● **Request**:
Locate every line that holds the string "continues" and copy it.

● **Excerpted records**:
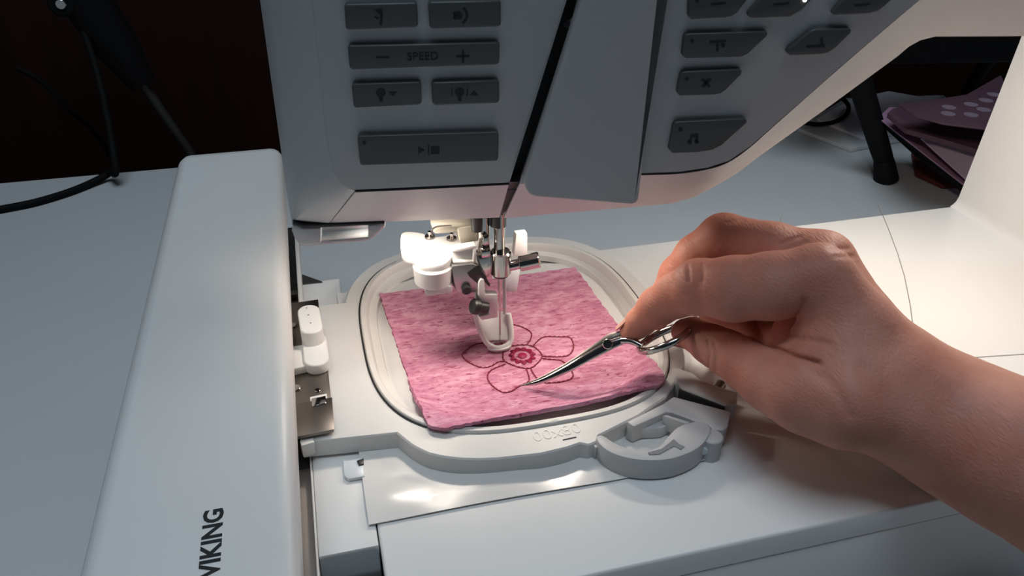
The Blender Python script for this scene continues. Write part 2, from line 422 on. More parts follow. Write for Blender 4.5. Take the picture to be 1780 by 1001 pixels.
b = button([(1183, 131), (1186, 127), (1192, 125), (1286, 121), (1290, 123), (1289, 130), (1262, 157), (1253, 163), (1242, 165), (1182, 167), (1177, 162)])
mk(b, [circ(1194, 137, 3.5, 8), [(1218, 138), (1224, 136), (1236, 150), (1231, 152)], [(1231, 136), (1237, 138), (1225, 152), (1219, 150)]])
b = button([(1171, 218), (1174, 214), (1180, 212), (1295, 207), (1299, 209), (1298, 215), (1269, 240), (1255, 253), (1239, 261), (1215, 265), (1169, 267), (1163, 261)])
mk(b, [circ(1183, 225, 3.5, 8), [(1200, 234), (1214, 232), (1213, 248), (1209, 248), (1209, 238), (1203, 239), (1202, 250), (1199, 250)], circ(1199, 247, 4, 8), circ(1211, 246, 4, 8)])

# column and bed
cx0, cyb = .383, .364
def colsec(z, d): return [V((cx0-d, .19, z)), V((cx0-d, cyb, z)), V((cx0+.09, cyb+.0, z)), V((cx0+.09, .19, z))]
secs = [colsec(z, d) for z, d in ((-.069, .0), (-.0002, .0), (.0, .0045), (.001, .0028), (.003, .001), (.006, 0), (.03, -.0015), (.10, -.006), (.155, -.008))]
bmC = loft(secs); bevel(bmC, .004, 2, 60)
link('column', bmC, 'white', sm)
yb0 = float(onz(1300, 940, 0).y)
link('bed', prism([(.0046, yb0, 0), (.3835, yb0, 0), (.3835, cyb, 0), (.055, cyb, 0), (.022, .358, 0), (.0046, .3495, 0)], (0, 0, -.0113), .0012, 3), 'bed', sm)
link('bed_front', box(.0046, .378, yb0+.0006, cyb-.002, TZ+.002, -.0119, .0005), 'bed', sm)
link('foot_pad', box(.02, .05, yb0+.01, yb0+.04, TZ, TZ+.003, .001), 'black', sm)
link('foot_pad', box(.34, .37, .33, .35, TZ, TZ+.003, .001), 'black', sm)
def seamline(px, r=.0003, m='seamgrey', dz=-.00012):
    return link('bed_seam', tube([onz(*p, dz) for p in px], r, 6), m, sm)
seamline([(1527, 357), (1543, 395), (1560, 440), (1572, 480), (1582, 530), (1590, 590), (1592, 629)])
seamline([(1357, 379), (1358, 393)])
seamline([(1592, 629), (1640, 626), (1690, 622), (1780, 616), (1880, 609)], .00035)
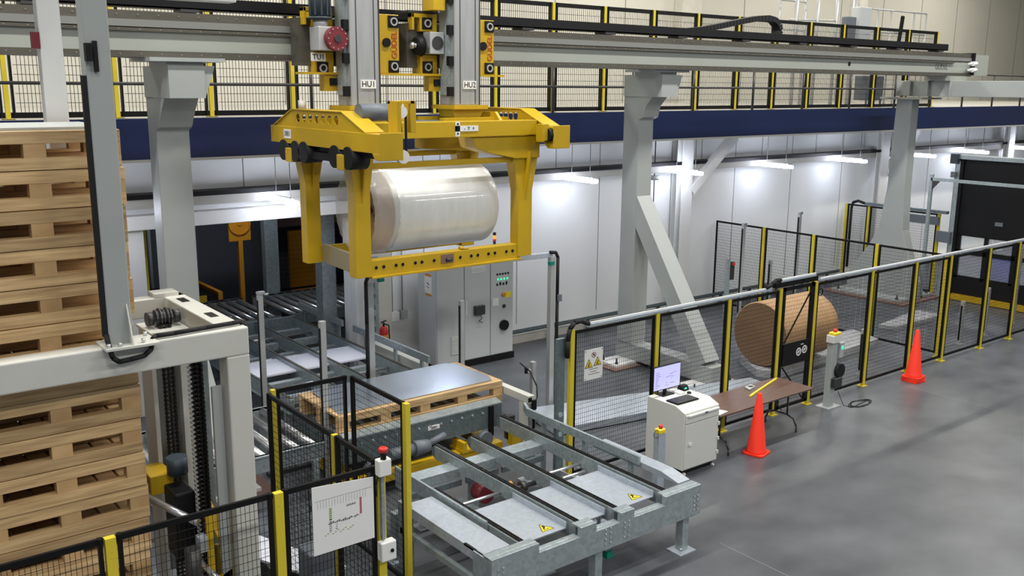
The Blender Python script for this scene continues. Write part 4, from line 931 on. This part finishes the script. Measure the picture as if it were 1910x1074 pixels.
# ================================================================ RIGHT: DOOR, PORTAL, BARREL
dt = thing('rollup_door', 'large black fabric roll-up door with clear window strips', 'door', (25.5, 11, 0))
B(25.42, 25.5, 6, 12.9, 1.78, 3.85).build('curtain', 'black', dt)
wn = MB().box(25.42, 25.5, 6, 12.9, 1.28, 1.40).box(25.42, 25.5, 6, 12.9, .08, .68)
for y in (12.85, 12.1, 11.35, 10.6, 9.85): wn.box(25.42, 25.5, y-.05, y+.05, .6, 1.8)
wn.build('window_bars', 'black', dt); B(25.455, 25.46, 6, 12.8, .6, 1.8).build('window_vinyl', 'clear_vinyl', dt)
B(25.36, 25.6, 12.9, 13.12, 0, 3.9).build('side_guide', 'black', dt); B(25.34, 25.36, 12.98, 13.1, .1, 3.8).build('guide_strip', 'galv', dt)
MB().box(25.3, 25.7, 6, 13.15, 3.85, 3.95).build('head_rail', 'galv', dt)
MB().box(25.2, 25.36, 13.0, 13.2, 3.72, 3.98).build('drive_motor', 'motor_blue', dt); B(25.2, 25.3, 13.02, 13.15, 3.35, 3.5).build('switch_box', 'motor_grey', dt)
MB().box(25.25, 25.42, 6, 12.85, .02, .16).build('bottom_bar', 'crane_yellow', dt)
B(25.38, 25.42, 11.7, 11.9, 2.15, 2.25).build('label_plate', 'motor_grey', dt)
t = thing('drum', 'blue plastic drum seen through the windows of the black door', 'drum', (28.0, 12.9, 0))
MB().lathe((28.2, 12.9, 0), [(.28, 0), (.3, .05), (.3, .85), (.28, .9)], 24).build('body', 'blue_plastic', t)
pp = thing('portal_frame', 'thin aluminium portal in front of the black roll-up door', 'portal', (24.6, 12, 0))
B(24.56, 24.64, 13.30, 13.38, 0, 3.45).build('upright', 'galv', pp); B(24.56, 24.64, 6, 13.34, 3.28, 3.36).build('top_bar', 'galv', pp); MB().prism([(13.3, 3.28), (13.1, 3.28), (13.3, 3.05)], 'x', 24.58, 24.62).build('gusset', 'dark_steel', pp)
t = thing('cable_tray', 'grey cable tray on top of the short fence beside the roll-up door', 'cable tray', (25.35, 14.8, 2.32)); B(25.30, 25.44, 13.2, 15.7, 2.32, 2.40).build('tray', 'galv_dark', t); B(25.25, 25.36, 13.4, 14.3, 2.0, 2.22).build('junction_box', 'motor_grey', t); B(25.22, 25.34, 13.0, 13.4, 1.55, 1.85).build('motor_box', 'motor_grey', t)
MB().tube([(25.35, 15.7, 2.36), (25.35, 15.95, 2.42), (25.35, 16.12, 2.36), (25.35, 16.16, 2.2), (25.35, 16.16, .4)], .04, 8).build('cable_hose', 'black_rubber', label='black hoses bending down at the wall end of the short far fence', cat='hose')
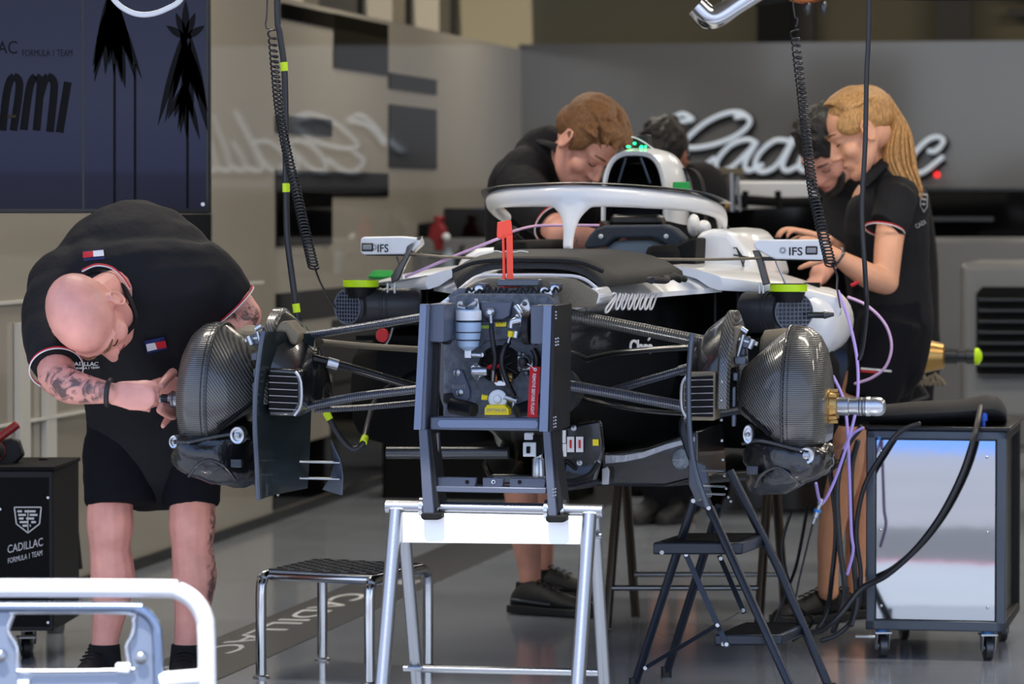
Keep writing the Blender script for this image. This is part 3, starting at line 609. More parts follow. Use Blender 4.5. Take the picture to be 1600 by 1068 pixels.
    for j, a in enumerate((.765,)): # fine ribs on the outer band
        q = MB(); rr = .2055-(max(0, a-.79)*.35); q.tube([H(a, -rr*math.cos(t), rr*math.sin(t)*1.005) for t in [math.radians(k) for k in range(-25, 100, 9)]], .0013, n=5, k=2); q.build('drum_rib', 'carbon', dr)
    # rear scoop above
    mb = MB(); mb.rings([[H(a, .12+rv_*math.cos(t), .13+rz*math.sin(t)) if s > 0 else H(a, .12-rv_*math.cos(t), .13+rz*math.sin(t)) for t in [2*math.pi*j/20 for j in range(20)]] for a, rv_, rz in ((.66, .05, .045), (.668, .06, .06), (.72, .07, .066), (.76, .06, .05))]); mb.build('rear_scoop', 'tan', hb)
    # clips, linkage above the plate
    for (a, v, z, l, h, d_) in ((.628, -.06, .155, .03, .05, .03), (.645, -.07, .165, .02, .03, .03), (.635, -.1, .12, .03, .02, .04), (.622, -.03, .19, .03, .012, .05), (.627, -.17, .03, .008, .05, .02), (.627, -.17, -.03, .01, .03, .02), (.628, -.15, .08, .012, .02, .02)): mb = MB(); mb.box(H(a, v, z), (l, d_, h)); mb.build('linkage_bracket', 'sgrey', hb, bevel=.003)
    for (p, q_, r) in (((.615, -.08, .175), (.675, -.08, .16), .006), ((.64, -.09, .185), (.625, -.09, .13), .005), ((.655, -.09, .15), (.665, -.09, .172), .008), ((.632, -.08, .2), (.648, -.08, .19), .007)):
        mb = MB(); mb.cyl(H(*p), H(*q_), r, 12); mb.build('linkage_bolt', 'alu', hb)
    # caliper with foil shield
    CS = [(.635, .02, .07, -.07, -.22), (.66, 0, .13, -.045, -.225), (.70, -.02, .16, -.055, -.225), (.75, -.04, .17, -.07, -.215), (.80, -.045, .17, -.08, -.195), (.835, -.05, .155, -.09, -.18), (.855, -.05, .12, -.1, -.16), (.862, -.05, .06, -.115, -.145)]
    rs = []
    for i, (a, v0, rv_, zt, zb) in enumerate(CS):
        r = []
        for j in range(24):
            t = 2*math.pi*j/24; c, s_ = math.cos(t), math.sin(t); c = math.copysign(abs(c)**.6, c); s_ = math.copysign(abs(s_)**.6, s_)
            r.append(H(a, v0+rv_*c, (zt+zb)/2+(zt-zb)/2*s_))
        rs.append(r if s > 0 else r[::-1])
    mb = MB(); mb.rings(rs); cp = mb.build('caliper_shield', 'shield', hb, sub=1)
    tx = D.textures.get('lumps') or D.textures.new('lumps', 'CLOUDS'); tx.noise_scale = .035
    dm = cp.modifiers.new('lumps', 'DISPLACE'); dm.texture = tx; dm.strength = .03; dm.mid_level = .5
    mb = MB(); mb.tube([H(a, v, z) for a, v, z in ((.645, -.145, -.09), (.69, -.17, -.08), (.75, -.19, -.09), (.80, -.205, -.10), (.84, -.19, -.10))], .006, n=10); mb.tube([H(a, v, z) for a, v, z in ((.68, -.165, -.2), (.70, -.19, -.165), (.74, -.2, -.145), (.77, -.21, -.16), (.80, -.19, -.19))], .0045, n=8)
    mb.box(H(.675, -.17, -.155), (.03, .02, .022)); mb.build('shield_ribs', 'shield', cp, bevel=.004)
    ringp = [(.663, -.165, -.065, .013, .024), (.815, -.2, -.115, .021, .021)] if s > 0 else [(.672, -.17, -.082, .02, .023), (.838, -.19, -.10, .012, .017)]
    for a, v, z, ra, rz in ringp:
        q = MB(); c = H(a, v, z); q.rings([[c-R_*d_+L_*ra*k*math.cos(t)+Z_*rz*k*math.sin(t) for t in [2*math.pi*j/24 for j in range(24)]] for d_, k in ((-.03, .98), (.008, 1), (.01, .92), (.008, .66), (-.0, .6))]); rg = q.build('bleed_port', 'alu', cp)
        q = MB(); q.lathe(c-R_*.002, -R_, [(0, ra*.42), (.01, ra*.42), (.013, ra*.2)], 12); q.build('port_screw', 'bsteel', rg)
    mb = MB()
    for i in range(8):
        pass
    mb.tube([H(.645, -.135, .0), H(.68, -.16, -.03), (H(.72, -.185, -.065))], .006, n=8); mb.build('brake_pipes', 'matt', hb)
    # axle
    if s > 0:
        q = MB(); q.lathe(H(.84, 0, 0), L_*s, [(0, .045), (.012, .045), (.014, .038), (.03, .034), (.032, .03)], 24); wsh = q.build('gold_washer', 'gold', hb)
        q = MB()
        for i in range(8):
            t = 2*math.pi*i/8; q.box(H(.862, 0, 0)+R_*.04*math.cos(t)+Z_*.04*math.sin(t), (.02, .008, .008))
        q.build('gold_lugs', 'gold', wsh)
        prof = [(.03, .024), (.06, .024), (.062, .0215), (.083, .0215), (.0835, .0245), (.087, .0245), (.088, .022), (.09, .0245), (.094, .0245), (.095, .022), (.098, .0235), (.103, .0235)]
        q = MB(); q.lathe(H(.84, 0, 0), L_, prof, 24); ax = q.build('axle', 'bsteel', hb)
        q = MB(); q.lathe(H(.943, 0, 0), L_, [(0, .021), (.002, .0255), (.012, .0255), (.014, .024), (.03, .025), (.042, .023), (.05, .015), (.053, .004)], 24); tip = q.build('knurled_tip', 'alu', ax)
    else:
        q = MB(); q.lathe(H(.845, 0, 0), -L_, [(0, .02), (.01, .02), (.011, .0225), (.018, .0225), (.019, .02), (.028, .0215), (.045, .0215), (.047, .0235), (.052, .0235), (.053, .019), (.06, .018), (.061, .012), (.085, .011)], 24); ax = q.build('axle', 'bsteel', hb)
        q = MB()
        for i in range(16):
            t = 2*math.pi*i/16; q.cyl(H(.898, 0, 0)+R_*.0125*math.cos(t)+Z_*.0125*math.sin(t), H(.925, 0, 0)+R_*.0125*math.cos(t)+Z_*.0125*math.sin(t), .0022, 6)
        q.build('axle_splines', 'cable', ax)
    return hb
HUB(1); HUB(-1)
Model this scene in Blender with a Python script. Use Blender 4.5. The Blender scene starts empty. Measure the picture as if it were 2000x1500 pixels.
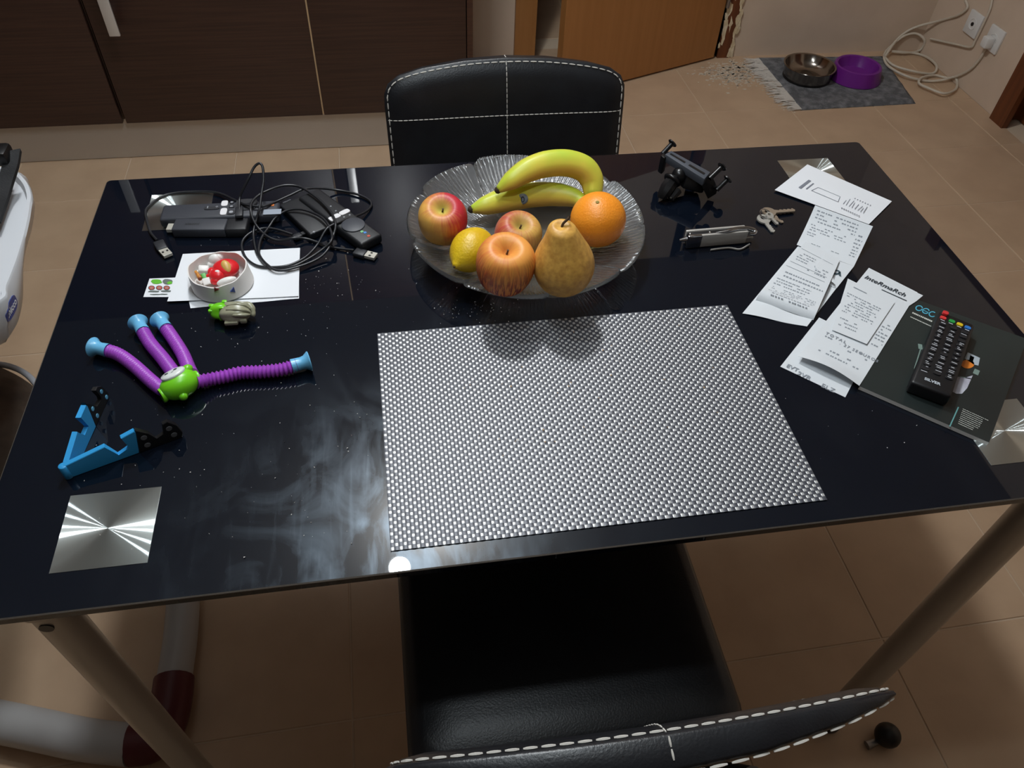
import bpy, bmesh, math, random
import numpy as np
from math import pi, sin, cos, radians, sqrt, atan2, hypot
from mathutils import Vector, Matrix, Euler

SC = bpy.context.scene
COL = SC.collection
random.seed(7)

# ------------------------------------------------------------------ camera
K = 1.03
FPX = 1496.87
PT, RO, TH = radians(47.47166), radians(2.94797), radians(10.85237)
HC = 1.3771845 * K          # camera height
TZ = 0.75 * K               # table top height

def cam_axes():
    fw = np.array([0, cos(PT), -sin(PT)]); up = np.array([0, sin(PT), cos(PT)]); rt = np.array([1., 0, 0])
    c, s = cos(RO), sin(RO)
    r = c * rt + s * up; u = -s * rt + c * up
    a = -TH
    R = np.array([[cos(a), -sin(a), 0], [sin(a), cos(a), 0], [0, 0, 1]])
    return R @ r, R @ u, R @ fw
CR, CU, CF = cam_axes()
CP = np.array([0, 0, HC])
cd = bpy.data.cameras.new('camera')
cd.sensor_width = 36.0
cd.sensor_fit = 'HORIZONTAL'
cd.lens = FPX / 2000 * 36
cd.clip_start = 0.02
cam = bpy.data.objects.new('camera', cd)
COL.objects.link(cam)
cam.matrix_world = Matrix(((CR[0], CU[0], -CF[0], CP[0]), (CR[1], CU[1], -CF[1], CP[1]),
                           (CR[2], CU[2], -CF[2], CP[2]), (0, 0, 0, 1)))
SC.camera = cam

# ------------------------------------------------------------------ world, lamps, exposure
w = bpy.data.worlds.new('night')
SC.world = w
w.use_nodes = True
w.node_tree.nodes['Background'].inputs[0].default_value = (0.02, 0.022, 0.03, 1)
w.node_tree.nodes['Background'].inputs[1].default_value = 0.3
SC.view_settings.view_transform = 'Standard'
SC.view_settings.look = 'None'
SC.view_settings.exposure = 0.0
SC.view_settings.gamma = 1.0
SC.view_settings.use_curve_mapping = False
SC.cycles.use_denoising = True
SC.cycles.max_bounces = 10
SC.cycles.diffuse_bounces = 4
SC.cycles.glossy_bounces = 5
SC.cycles.transmission_bounces = 10
SC.cycles.sample_clamp_indirect = 4.0

LAMP_Z = 1.72
LAMP_W = 6.0
LAMP_COL = (0.86, 0.95, 1.0)
LAMPS = [(-0.068, 0.90, 1.0), (-0.012, 0.66, 1.0), (0.045, 0.42, 1.0)]   # a three-bulb pendant over the table
for lx, ly, lk in LAMPS:
    ld = bpy.data.lights.new('bulb', 'POINT')
    ld.energy = LAMP_W * lk
    ld.color = LAMP_COL
    ld.shadow_soft_size = 0.024
    lo = bpy.data.objects.new('bulb', ld)
    lo.location = (lx, ly, LAMP_Z)
    COL.objects.link(lo)

# the room's ceiling lamp, out of frame above the far chair
ld = bpy.data.lights.new('ceiling_lamp', 'POINT'); ld.energy = 70.0; ld.color = (0.95, 0.98, 1.0); ld.shadow_soft_size = 0.08
lo = bpy.data.objects.new('ceiling_lamp', ld); lo.location = (0.03, 1.60, 2.48); COL.objects.link(lo)

# ------------------------------------------------------------------ points on the real planes of the room
def ray(u, v):
    return CF + (u - 1000) / FPX * CR + (750 - v) / FPX * CU
def atz(u, v, z):
    d = ray(u, v); return CP + d * ((z - HC) / d[2])
def at(u, v, h=0.0):
    return atz(u, v, TZ + h)
def aty(u, v, y):
    d = ray(u, v); return CP + d * (y / d[1])
def atx(u, v, x):
    d = ray(u, v); return CP + d * (x / d[0])
def onv(u, v, A, B):
    """point of the vertical plane through A and B"""
    A = np.array(A); B = np.array(B); n = np.array([-(B - A)[1], (B - A)[0], 0.0])
    d = ray(u, v); t = (n @ (A - CP)) / (n @ d)
    return CP + d * t
def V(*a):
    return np.array(a, dtype=float)
def bvh_of(o):
    from mathutils.bvhtree import BVHTree
    me = o.data
    off = V(*o.location); q = o.parent
    while q is not None:
        off = off + V(*q.location); q = q.parent
    return BVHTree.FromPolygons([tuple(V(*v.co) + off) for v in me.vertices], [tuple(p.vertices) for p in me.polygons])
def hit(bvh, p, d):
    r = bvh.ray_cast(Vector(p), Vector(d))
    return V(*r[0]) if r[0] is not None else None
def unit(a):
    a = np.array(a, float); return a / np.linalg.norm(a)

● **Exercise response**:
The Blender Python script for this scene continues. Write part 2, from line 422 on. More parts follow. Write for Blender 4.5. Take the picture to be 1780 by 1001 pixels.
The Blender Python script for this scene continues. Write part 4, from line 931 on. This part finishes the script. Measure the picture as if it were 1910x1074 pixels.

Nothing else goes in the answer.